### Information provided
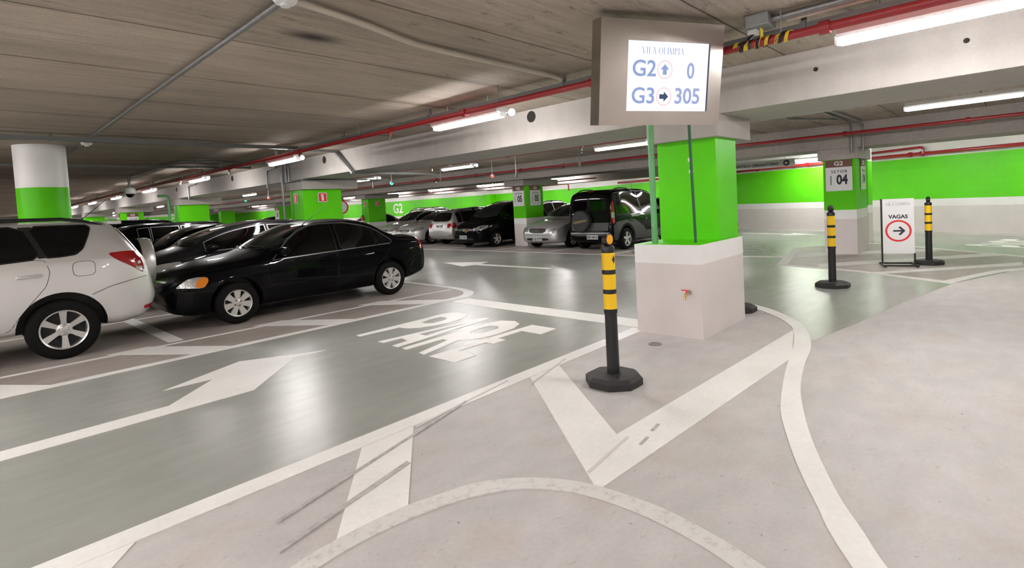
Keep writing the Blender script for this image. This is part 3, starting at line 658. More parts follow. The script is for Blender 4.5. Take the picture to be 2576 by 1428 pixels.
# hazard tape wound round the red pipe
mb = MB()
def helix(y0, y1, turns, r, w, mi):
    n = 60; v = []; f = []
    for i in range(n+1):
        t = i/n; a = 2*math.pi*turns*t; y = y0+(y1-y0)*t; rr_ = r+.004*math.sin(9*t)
        v += [(4.53+rr_*math.cos(a), y, 2.745+rr_*math.sin(a)), (4.53+rr_*math.cos(a+.3), y+w, 2.745+rr_*math.sin(a+.3))]
    for i in range(n): f.append((2*i, 2*i+1, 2*i+3, 2*i+2))
    return v, f
for y0, y1, tn, wd_, mi in ((1.20, 1.42, 3, .03, 0), (1.22, 1.45, 2.2, .035, 1), (1.40, 1.62, 2.5, .04, 0), (1.42, 1.62, 3.2, .03, 1)):
    v, f = helix(y0, y1, tn, .038+.002*mi, wd_, mi); mb.add(v, f, mi)
mb.box((4.50, 1.44, 2.76), (4.56, 1.445, 2.85), 0)
tag(mb.build('hazard_tape', ['tape_y', 'black_plastic']), 'yellow and black hazard tape wound round the red pipe', 'tape')
# smoke detectors
def smoke(loc, label, cone=.075):
    r = empty('smoke_detector', loc, label, 'smoke detector')
    MB().lathe([(.06, 0), (.06, -.03)], 20).build('mount', 'galv', r)
    MB().lathe([(cone*.9, -.03), (cone, -.035), (cone, -.055), (cone*.8, -.075), (cone*.4, -.08), (cone*.4, -.095), (.003, -.097)], 28).build('sensor', 'white_plastic', r, smooth=True)
    return r
smoke((1.535, 3.30, CEIL), 'white smoke detector at the top edge of the ceiling, where two conduits meet')
smoke((1.62, 10.95, CEIL), 'white smoke detector in front of the round column')
smoke((10.2, 3.6, CEIL), 'white smoke detector right of the big green pillar, behind the main beam')
smoke((11.2, 13.2, CEIL), 'white smoke detector over the road beyond the main beam')
pipe('conduit', [(10.2, 3.6, 2.945), (10.2, 6.5, 2.945)], .014, 'galv', 'thin conduit to the smoke detector right of the big green pillar', 'conduit')
# conduits over the road right of the pillar, dropping to the sector 04 pillar
pipe('conduit', [(10.3, 1.2, 2.93), (10.3, 3.1, 2.93), (11.4, 3.2, 2.93), (12.6, 2.6, 2.93)], .02, 'galv', 'bent grey conduit behind the main beam on the right', 'conduit')
for k in (0, 1):
    pipe('conduit', [(10.4, 2.4+.12*k, 2.93), (13.3, 2.35+.2*k, 2.93), (13.95, 2.4+.22*k, 2.9), (13.95, 2.4+.22*k, 2.3)], .022, 'galv', ['steel conduit dropping to the top of the sector 04 pillar, left of a pair', 'steel conduit dropping to the top of the sector 04 pillar, right of a pair'][1-k], 'conduit')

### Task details
Copy the material above in full and exactly, skipping pictures.

### Exercise result
Keep writing the Blender script for this image. This is part 3, starting at line 658. More parts follow. The script is for Blender 4.5. Take the picture to be 2576 by 1428 pixels.
# hazard tape wound round the red pipe
mb = MB()
def helix(y0, y1, turns, r, w, mi):
    n = 60; v = []; f = []
    for i in range(n+1):
        t = i/n; a = 2*math.pi*turns*t; y = y0+(y1-y0)*t; rr_ = r+.004*math.sin(9*t)
        v += [(4.53+rr_*math.cos(a), y, 2.745+rr_*math.sin(a)), (4.53+rr_*math.cos(a+.3), y+w, 2.745+rr_*math.sin(a+.3))]
    for i in range(n): f.append((2*i, 2*i+1, 2*i+3, 2*i+2))
    return v, f
for y0, y1, tn, wd_, mi in ((1.20, 1.42, 3, .03, 0), (1.22, 1.45, 2.2, .035, 1), (1.40, 1.62, 2.5, .04, 0), (1.42, 1.62, 3.2, .03, 1)):
    v, f = helix(y0, y1, tn, .038+.002*mi, wd_, mi); mb.add(v, f, mi)
mb.box((4.50, 1.44, 2.76), (4.56, 1.445, 2.85), 0)
tag(mb.build('hazard_tape', ['tape_y', 'black_plastic']), 'yellow and black hazard tape wound round the red pipe', 'tape')
# smoke detectors
def smoke(loc, label, cone=.075):
    r = empty('smoke_detector', loc, label, 'smoke detector')
    MB().lathe([(.06, 0), (.06, -.03)], 20).build('mount', 'galv', r)
    MB().lathe([(cone*.9, -.03), (cone, -.035), (cone, -.055), (cone*.8, -.075), (cone*.4, -.08), (cone*.4, -.095), (.003, -.097)], 28).build('sensor', 'white_plastic', r, smooth=True)
    return r
smoke((1.535, 3.30, CEIL), 'white smoke detector at the top edge of the ceiling, where two conduits meet')
smoke((1.62, 10.95, CEIL), 'white smoke detector in front of the round column')
smoke((10.2, 3.6, CEIL), 'white smoke detector right of the big green pillar, behind the main beam')
smoke((11.2, 13.2, CEIL), 'white smoke detector over the road beyond the main beam')
pipe('conduit', [(10.2, 3.6, 2.945), (10.2, 6.5, 2.945)], .014, 'galv', 'thin conduit to the smoke detector right of the big green pillar', 'conduit')
# conduits over the road right of the pillar, dropping to the sector 04 pillar
pipe('conduit', [(10.3, 1.2, 2.93), (10.3, 3.1, 2.93), (11.4, 3.2, 2.93), (12.6, 2.6, 2.93)], .02, 'galv', 'bent grey conduit behind the main beam on the right', 'conduit')
for k in (0, 1):
    pipe('conduit', [(10.4, 2.4+.12*k, 2.93), (13.3, 2.35+.2*k, 2.93), (13.95, 2.4+.22*k, 2.9), (13.95, 2.4+.22*k, 2.3)], .022, 'galv', ['steel conduit dropping to the top of the sector 04 pillar, left of a pair', 'steel conduit dropping to the top of the sector 04 pillar, right of a pair'][1-k], 'conduit')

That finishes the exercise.